The pending item routes to an accountant. The UI shows extracted data, per-field confidence, evidence linked to the source document, and the AI’s reasoning trace with citations. The accountant edits, approves, or rejects. The action is written to the audit trail with approver identity and timestamp. The target median HITL approval latency is under 30 seconds. Anything higher signals a UX problem we investigate.
How HOTL works
Section titled “How HOTL works”HOTL is the default for standard e-invoices already verified through the tax authority API, vendors with a history of more than ten clean transactions, values below threshold, and high model confidence. The AI writes the transaction immediately. The action appears on the dashboard the same second. Every transaction has a per-record Rollback control. Batches have a single Rollback which reverses all related writes. A daily summary surfaces the actions the user should be aware of without forcing them to read every entry.

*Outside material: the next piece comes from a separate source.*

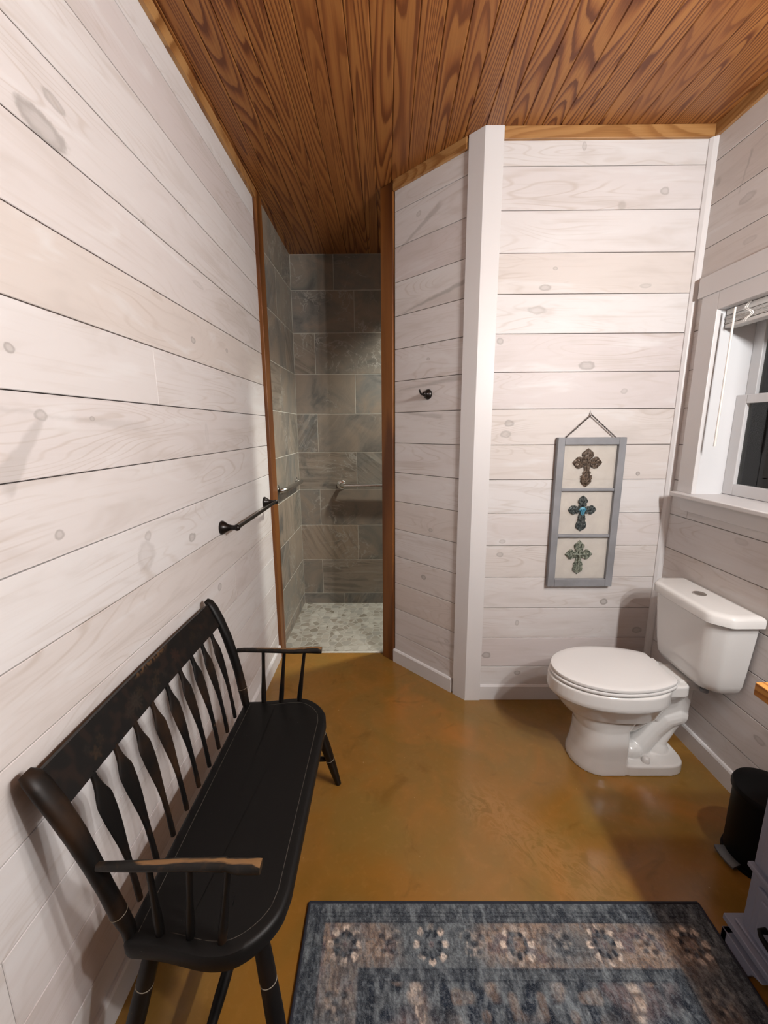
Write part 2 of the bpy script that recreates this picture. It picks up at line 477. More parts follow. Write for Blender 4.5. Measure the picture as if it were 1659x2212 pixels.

Choosing between the modes
Section titled “Choosing between the modes”For each new feature, the squad answers four questions during intake:
- Will a wrong AI decision cause financial loss the customer is not able to easily reverse? If yes, HITL.
- Does the feature touch a regulated decision (tax, payroll, settlement)? If yes, HITL.
- Is the input distribution well-bounded and stable? If yes, HOTL is on the table.
- Will the customer roll back a wrong batch in under five minutes? If no, HITL until the property holds.
A feature moves from HITL to HOTL only after a measured period at the target accuracy and only with the AI Governance Board approval.